Anhueser-Busch InBev

Avocados from Mexico

Coca-Cola

Doritos

Groupon

Hyundai

Intuit

Kia

Kraft

Lexus

M&M’s

Monster Products

Mountain Dew

Pepsi

Pringles

Squarespace

Toyota

Turbotax

Verizon

WeatherTech
As we think about the game ahead, we are again reminded about the history of the Super Bowl, which began as the Championship game between what was then the NFL and the start-up AFL. The first “Super Bowl” was played on January 15, 1967 featuring the NFL Champion Green Bay Packers against the AFL Champion Kansas City Chiefs.

Historians will remind us that the two rival leagues had not even merged yet and would not do so until after the third Super Bowl. After a competitive first half, Green Bay, led by legendary Coach Vince Lombardi, easily won by a score of 35-10. Al Hirt was the halftime talent. He had no dancers, and his wardrobe did not malfunction.

The first “Super Bowl” really was not even “super”. It was merely called the AFL-NFL World Championship game and was played at a neutral site, the cavernous Los Angeles Memorial Coliseum, the stadium where the LA Rams now play. The term “Super Bowl” was an off-handed comment made by Chiefs owner, Lamar Hunt based on his granddaughter’s love of the “super ball” toy. The Super Bowl name stuck and it took on the official name after the third game.

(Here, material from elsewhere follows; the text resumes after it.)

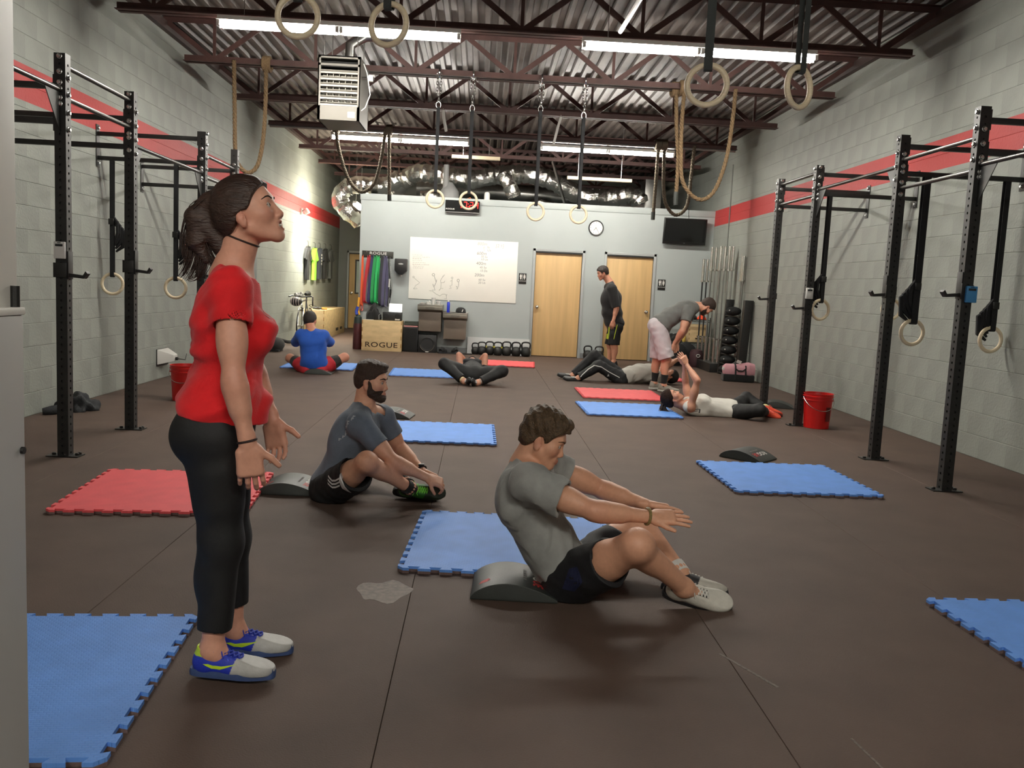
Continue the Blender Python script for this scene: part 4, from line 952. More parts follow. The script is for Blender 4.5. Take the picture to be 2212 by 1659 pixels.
# plyo box
def plyo(name, label, a, b, word=None, slots=(), group='plywood jump boxes'):
    a = Vector(a); b = Vector(b); r = thing(name, label, 'plywood box', ((a.x+b.x)/2, (a.y+b.y)/2, a.z), group); t = .019
    P = [('front_panel', (a.x, a.y, a.z), (b.x, a.y+t, b.z)), ('back_panel', (a.x, b.y-t, a.z), (b.x, b.y, b.z)), ('side_panel', (a.x, a.y+t, a.z), (a.x+t, b.y-t, b.z)), ('side_panel', (b.x-t, a.y+t, a.z), (b.x, b.y-t, b.z)), ('top_panel', (a.x+t, a.y+t, b.z-t), (b.x-t, b.y-t, b.z-.001))]
    for n, p, q in P: obj(n, MB().box2(p, q), MT['ply'], r, bevel=.0015)
    nt = 8; H = b.z-a.z
    fj = MB()      # finger joints on the two front corners
    for i in range(nt):
        if i % 2: fj.box2((a.x, a.y-.0006, a.z+H*i/nt), (a.x+t, a.y, a.z+H*(i+1)/nt)); fj.box2((b.x-t, a.y-.0006, a.z+H*i/nt), (b.x, a.y, a.z+H*(i+1)/nt))
    obj('finger_joints', fj, MT['ply_edge'], r, sm=False)
    if word: obj('lettering', place_mesh(stencil_word(word[0]), word[1], (1, 0, 0), (0, 0, 1)), mat('burnt', '3a2613', .7), r, sm=False)
    for s in slots: obj('hand_slot', MB().box2(*s), mat('slot_dark', '1e140a', .8), r, bevel=.004)
    return r
plyo('jump_box', 'plywood jump box with a stencilled word below the band rack', (-2.235, 16.74, 0.001), (-1.475, 17.17, .585), (.135, (-1.86, 16.739, .115)))
plyo('jump_box', 'small plywood box with a hand slot on the black wire shelf', (4.02, 16.62, .452), (4.36, 16.95, .79), None, [((4.15, 16.616, .51), (4.26, 16.621, .535))])
q = plyo('jump_box', 'long plywood box in the corridor with tools on its lid', (-3.90, 19.4, .001), (-3.42, 22.3, .63), None, [((-3.422, 21.0, .10), (-3.416, 21.35, .17)), ((-3.422, 21.6, .11), (-3.416, 21.9, .17))])
# things on the box
r = thing('music_player', 'black boom box with a white label on the jump box', 'stereo', (-1.68, 16.95, .586))
obj('body', MB().box2((-1.86, 16.84, .586), (-1.50, 17.08, .745)), MT['black_plastic'], r, bevel=.008)
obj('maker_plate', MB().box2((-1.62, 16.836, .60), (-1.53, 16.841, .625)), MT['white_print'], r)
for x in (-1.79, -1.57): obj('speaker_grille', MB().lathe([(.055, 0), (.055, .006), (.045, .01), (.02, .006)], (x, 16.84, .675), 20, Matrix.Rotation(PI/2, 3, 'X')), mat('grille', '0c0c0c', .6), r)
r = thing('tablet', 'tablet with a bright white screen on the boom box', 'tablet', (-1.635, 16.93, .746))
Rb = Matrix.Rotation(-.25, 3, 'X')
obj('shell', MB().box((-1.625, 16.94, .83), (.26, .008, .17), Rb), MT['white_plastic'], r, bevel=.004)
obj('display', MB().box((-1.625, 16.9345, .8315), (.24, .001, .15), Rb), mat('screen_on', 'f4f6ff', .3, emit=1.6), r)
obj('task_bar', MB().box((-1.625, 16.951, .7655), (.24, .001, .012), Rb), mat('screen_blue', '5d6fd0', .3, emit=.5), r)
obj('cable', MB().tube([(-1.76, 16.95, .8), (-1.83, 16.93, .86), (-1.88, 16.93, .80), (-1.86, 16.88, .75), (-1.93, 16.84, .68), (-1.92, 16.78, .60)], .005, 6), mat('cable_grey', '8b8b88', .5), r)
cloth_heap('backpack', 'black bag slumped on the left of the jump box', 'bag', (-2.05, 16.98, .586), (.13, .12, .22), MT['black_cloth'], 8)
tag(obj('paper_sheet', MB().box((-2.13, 16.82, .5885), (.2, .14, .003), (0, 0, .1)), MT['white_plastic']), 'white sheet of paper on the left front of the jump box', 'paper')
# loudspeakers
r = thing('floor_speaker', 'tall black speaker cabinet beside the jump box', 'speaker', (-1.32, 17.0, 0))
obj('cabinet', MB().box2((-1.455, 16.86, .001), (-1.175, 17.16, .475)), MT['black_plastic'], r, bevel=.006)
obj('grille_cloth', MB().box2((-1.44, 16.852, .02), (-1.19, 16.8605, .46)), mat('grille_cloth', '0f0f0f', .95, bump=.3, bscale=400), r, bevel=.004)
r = tag(obj('folded_towel', MB().box2((-1.45, 16.87, .476), (-1.18, 17.13, .506)), mat('towel_pink', 'b07a78', .9), bevel=.012), 'dusty pink cloth folded on the tall speaker', 'cloth')
r = thing('tool_case', 'dark green case lying on the pink cloth', 'case', (-1.31, 17.0, .507))
obj('case_body', MB().box2((-1.45, 16.88, .507), (-1.17, 17.12, .56)), mat('case_green', '33382f', .6), r, bevel=.012)
obj('case_lid', MB().box2((-1.445, 16.885, .5605), (-1.175, 17.115, .585)), mat('case_green2', '3b4036', .55), r, bevel=.01)
r = thing('subwoofer', 'black cube subwoofer with a silver arc', 'speaker', (-1.0, 17.0, 0))
obj('cabinet', MB().box2((-1.165, 16.86, .001), (-.815, 17.16, .345)), MT['black_plastic'], r, bevel=.006)
obj('cone', MB().lathe([(.135, 0), (.13, .004), (.11, .002), (.05, -.02), (.001, -.01)], (-.99, 16.859, .165), 28, Matrix.Rotation(PI/2, 3, 'X')), mat('cone', '121212', .6), r)
obj('silver_arc', MB().tube([(-.99+.138*math.cos(a), 16.853, .165+.138*math.sin(a)) for a in [PI+.1+(PI-.2)*i/24 for i in range(25)]], .004, 6), MT['chrome'], r)
obj('maker_plate', MB().box2((-1.02, 16.852, .012), (-.96, 16.8595, .026)), MT['white_print'], r)
# drinking fountains
def fountain(x0, x1, z0, z1, label):
    r = thing('drinking_fountain', label, 'fountain', ((x0+x1)/2, YB, z0), 'wall drinking fountains')
    m_b = mat('fountain_body', '74695d', .45, .3, var=.05, vscale=5); m_t = mat('fountain_steel', 'aaa69c', .28, .9)
    obj('cabinet', MB().box2((x0+.02, YB-.36, z0), (x1-.02, YB-.001, z1-.13)), m_b, r, bevel=.012)
    obj('apron', MB().prism([(x0, YB-.001, z1-.01), (x0, YB-.47, z1-.01), (x0, YB-.47, z1-.09), (x0, YB-.36, z1-.135), (x0, YB-.001, z1-.135)], (0, 0, 0), (x1-x0, 0, 0)), mat('apron_grey', '807b70', .35, .5), r, bevel=.008)
    bs = MB(); bs.box2((x0, YB-.47, z1-.008), (x1, YB-.42, z1+.008)).box2((x0, YB-.06, z1-.008), (x1, YB-.001, z1+.02)).box2((x0, YB-.42, z1-.008), (x0+.03, YB-.06, z1+.008)).box2((x1-.03, YB-.42, z1-.008), (x1, YB-.06, z1+.008)); bs.box2((x0+.03, YB-.42, z1-.009), (x1-.03, YB-.06, z1-.004))
    obj('basin', bs, m_t, r, bevel=.003)
    obj('bubbler', MB().tube([(x1-.1, YB-.12, z1), (x1-.1, YB-.12, z1+.04), (x1-.13, YB-.18, z1+.055)], .012, 8), MT['chrome'], r)
    obj('push_pad', MB().box2((x0+.15, YB-.476, z1-.075), (x1-.15, YB-.4705, z1-.035)), mat('apron_grey2', '6f6a60', .35, .5), r)
fountain(-1.19, -.715, .415, .92, 'left, higher one of the two wall drinking fountains')
fountain(-.705, -.235, .28, .785, 'right, lower one of the two wall drinking fountains')
g = 'cups on the left fountain'
for k, (x, y, h, rr, l) in enumerate(((-1.0, 16.85, .05, .035, 'small white cup on the left fountain'), (-.90, 16.88, .13, .04, 'tallest white paper cup on the left fountain'), (-.80, 16.86, .07, .04, 'white cup at the right end of the left fountain'), (-1.1, 16.84, .03, .04, 'flat white lid at the left end of the left fountain'))):
    q = thing('paper_cup', l, 'cup', (x, y, .93), g)
    obj('cup_wall', MB().lathe([(rr*.75, 0.0), (rr, h), (rr*.92, h-.002), (rr*.68, .004)], (x, y, .9285), 16), MT['white_plastic'], q)
    obj('cup_rim', MB().tube([(x+rr*math.cos(t), y+rr*math.sin(t), .9285+h) for t in [2*PI*i/16 for i in range(16)]], .003, 6, closed=True), MT['white_plastic'], q)
tag(obj('paper_wrapper', MB().tube([(-.97, 16.86, .93), (-.965, 16.86, .99), (-.99, 16.86, 1.01)], [.02, .012, .004], 6), MT['white_plastic']), 'crumpled white paper twist beside the tallest cup', 'paper')
r = thing('water_bottle', 'blue water bottle with a white cap on the right fountain', 'bottle', (-.61, 16.85, .795))
obj('bottle_body', MB().lathe([(.026, 0), (.029, .01), (.029, .185), (.018, .205)], (-.61, 16.86, .7935), 16), mat('bottle_blue', '2b3fc0', .3), r)
obj('bottle_cap', MB().lathe([(.02, .203), (.02, .235), (.012, .24)], (-.61, 16.86, .7935), 14), MT['white_plastic'], r)
r = thing('baseball_cap', 'black cap with a white mark on the right fountain', 'cap', (-.37, 16.9, .795))
mb = MB(); mb.lathe([(.095, 0.0), (.1, .03), (.088, .075), (.05, .105), (.002, .112)], (-.37, 16.90, .7935), 20); obj('crown', mb, MT['black_cloth'], r)
obj('bill', MB().sphere((-.49, 16.87, .80), (.075, .07, .006), 14, 6), MT['black_cloth'], r)
obj('emblem', MB().box((-.335, 16.805, .84), (.014, .004, .05), (-.2, .35, 0)), MT['white_print'], r)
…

The first game was not a super event in other ways too. The game was not sold out, despite modest ticket prices ($12) and a local TV blackout. Guess it was a good beach day in LA that day. The first game was broadcast on two networks, CBS, which carried the NFL games, and NBC, which carried the AFL games. CBS charged $85,000 for a 60-second commercial, and NBC charged $75,000. The game achieved a combined 41 household rating with 51 million viewers.

This year’s advertisers will again be paying up to $5 million for each 30 second commercial, roughly $166,600 per second, which more than the cost of a full :60 on both CBS and NBC’s broadcast.

The question is always: Is this worth it for the advertiser? The firm answer is: Maybe.

There are some mitigating factors when considering the value of an ad in the Super Bowl:

1. There is no comparable event to reach such a significant mass audience. In today’s fragmented media world, there is no single program capable of delivering the audience that the Super Bowl does. There are very few “water cooler” events on TV with a similar impact.

2. The Super Bowl is far more than a game that delivers a large audience. It is a happening. That carries with it a value far greater than mere exposure. What makes advertising in the Super Bowl more powerful today is that the commercials are usually part of an elaborate campaign that also includes social media.

The real “value” of Super Bowl advertising is not found solely in the mathematical CPM. There is no event where the ads are often as noteworthy as the game itself, where millions of Americans gather with friends and family to analyze the ads as they appear. To advertisers, this represents an enormous opportunity to introduce a new commercial, which is often part of a new mega-promotional campaign that extends beyond traditional advertising.

What this means is that if you are going to be a Super Bowl advertiser, then the spot needs to be great—not just good. Because there is nothing worse than spending $5 Million and then being slammed on the Monday after for airing a weak commercial. In addition, your spot needs to be more than merely effective. To justify the hype, it needs to be a “mini-film” that others will want to view repeatedly. Therefore talking babies, animals, big production, celebrity talent, etc. should be part of the plan.

However, if you hit creative pay dirt and create a spot that is a big as the Super Bowl itself, get mega social spin, and really want the bang of reaching the widest possible audience, then $5 Million may be a price worth paying.

It’ll all be worth it if the Eagles win. They can do it (maybe). Fly, Eagles Fly.